Irenic Thoughts

Irenic. The word means peaceful. This web log (or blog) exists to create an ongoing, and hopefully peaceful, series of comments on the life of King of Peace Episcopal Church. This is not a closed community. You are highly encouraged to comment on any post or to send your own posts.


I have called you friends

In tomorrow's Gospel reading, Jesus tells his disciples,
This is my commandment, that you love one another as I have loved you. No one has greater love than this, to lay down one's life for one's friends. You are my friends if you do what I command you. I do not call you servants any longer, because the servant does not know what the master is doing; but I have called you friends, because I have made known to you everything that I have heard from my Father. You did not choose me but I chose you. And I appointed you to go and bear fruit, fruit that will last, so that the Father will give you whatever you ask him in my name. I am giving you these commands so that you may love one another.
John Kavanaugh, S. J. of Saint Louis University writes of this passage:
God’s love for us revealed in the offering of the Son for the forgiveness of our sins. It is the same love that Paul celebrates in the thirteenth chapter of Corinthians, the love from which, he writes in Romans, we can never be possibly separated.
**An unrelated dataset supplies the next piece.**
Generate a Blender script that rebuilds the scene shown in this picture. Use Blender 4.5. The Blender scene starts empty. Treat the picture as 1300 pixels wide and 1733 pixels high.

Jesus, in the fourth Gospel, calls us to live in that love. How are we to do that? By keeping his command-ments. Ah, finally the law, finally right and wrong. And what is his command-ment? “Love one another as I have loved you.” There is no escape. Our faith in Jesus is haunted by the mystery of love.

Perhaps this mystery itself is what causes us disquiet. Love, after all, is not easily won, rarely found, and never really earned. It also leads to improbable situations like that of the prodigal son and the lost sheep and to forgiveness for dreadful sinners.

This is, of course, not the narcissistic and self-indulgent state of mind that passes for “love” in contemporary life. Nor is it the great tidal wave of emotion associated with “falling in love.” Rather it is, Paul reminds us, patience and kindness. It lets go of jealousy, conceit, and resentment. It delights in the truth. It trusts. It hopes. It endures. All of these qualities of love are attributes of God’s love for us. What is more, love’s greatest expression—to lay down one’s life for one’s friends—is what the Passion means.

None of this is new. And none of it is easy.

To have or not have rules can be easy. To keep or break commandments can be easy. We can set up our lives in such a manner that we allow no restraint or limit on our egos and desires. We can also legislate our lives so relentlessly that we delude ourselves into thinking that we have actually earned, produced, and now control the love that our scriptures speak of.

But the love revealed in Jesus, simple as it sounds, is terribly arduous. That is why the history of our faith so often reads like a history of our resistance to love.

Give us rules. Give us magic. Give us threats. Give us mighty victories in war or splendid successes in the marketplace to insure our worthiness. Give us Communion counts, converts, and the approval of the nations to guarantee our righteousness. But the mystery of love?

One of Dorothy Day’s favorite passages from world literature occurs in Dostoevski’s The Brothers Karamazov, where the old Father Zossima points out to Madame Hohlokov that her supposed crisis of faith is really a crisis of love: “For love in action is a harsh and dreadful thing compared with love in dreams. Love in dreams is greedy for immediate action, rapidly performed and in the sight of all. . . . But active love is labor and fortitude, and for some people too, perhaps a complete science.”

No, love is not as easy as we may think. And its challenge to us is certainly nothing new.
Tomorrow we will consider that love through which Jesus called his disciples and those of us who follow him his friends. In the meantime, here's a joke that won't be in that sermon...
A mother was preparing pancakes for her two sons, the older was five and the younger three. The boys began to argue over who would get the first pancake. Their mother saw the opportunity for a moral lesson here. "If Jesus were sitting here," she said, "he would say, 'Let my brother have the first pancake. I can wait.'" Kevin turned to his younger brother and said, "Ryan, you be Jesus!"